Federico Valvassori, gallerista, indossa una tshirt della collezione UT con la «Grande onda» di Hokusai (14,90 euro)
Federico è un gallerista milanese. Fondata nel 2011, la Galleria Federico Vavassori rappresenta artisti italiani e internazionali, sostenendo un dialogo senza precedenti tra pratiche emergenti e tradizionali, con mostre periodiche presso la sede della galleria in Via Giorgio Giulini, situata nel centro storico di Milano.
Camilla e Giulia Venturini, designer, indossano il cappotto Chesterfield misto cashmere (149,90 euro)
Camilla e Giulia Venturini hanno iniziato la loro carriera in Italia e New York, lavorando con artisti e fotografi.

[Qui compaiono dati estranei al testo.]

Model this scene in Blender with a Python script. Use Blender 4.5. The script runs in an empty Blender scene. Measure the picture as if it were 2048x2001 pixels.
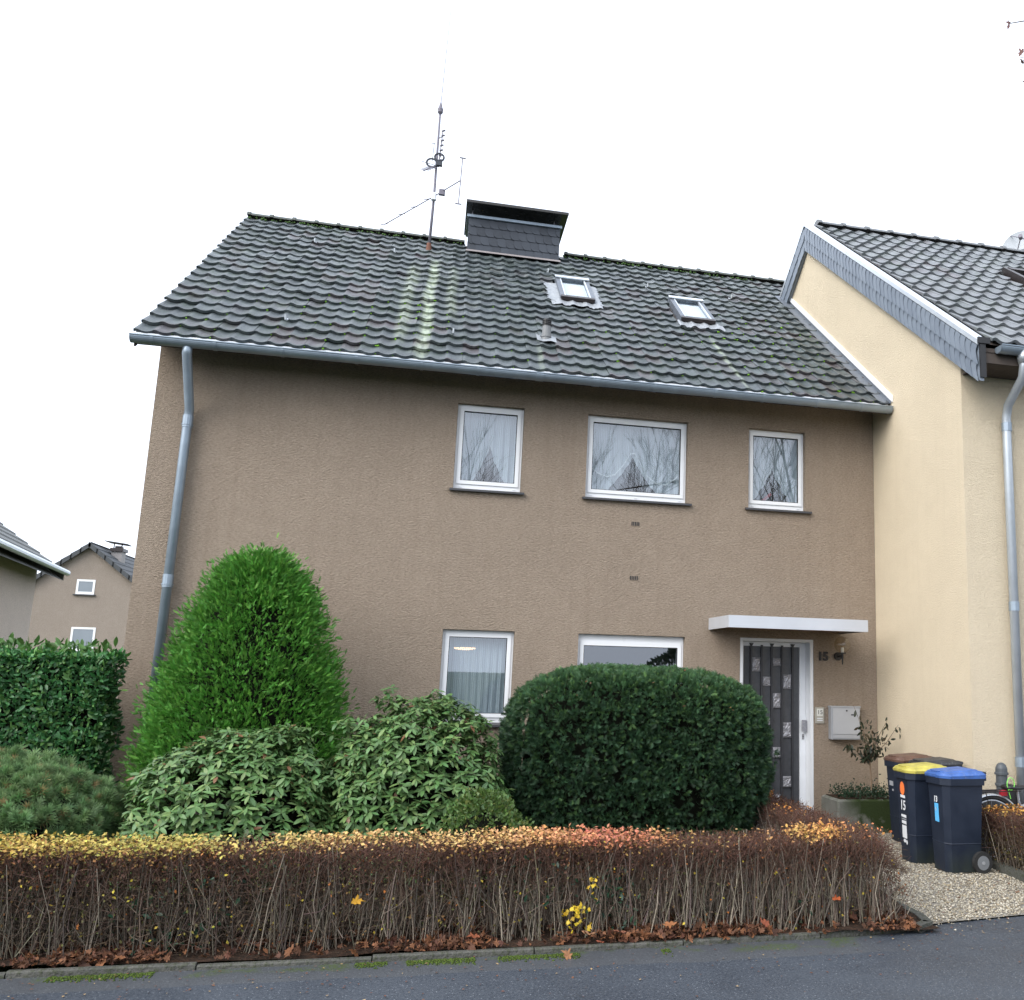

Nel 2018 hanno fondato il loro marchio di moda MEDEA. Le due sorelle lavorano su borse di pelle come se fossero tele bianche, lasciandosi ispirare da immagini fisse e in movimento, relazioni ed esperienze. La loro offerta è una vibrante selezione di borse in pelle monocromatica, nonché edizioni limitate create in collaborazione con artisti e fotografi di fama mondiale.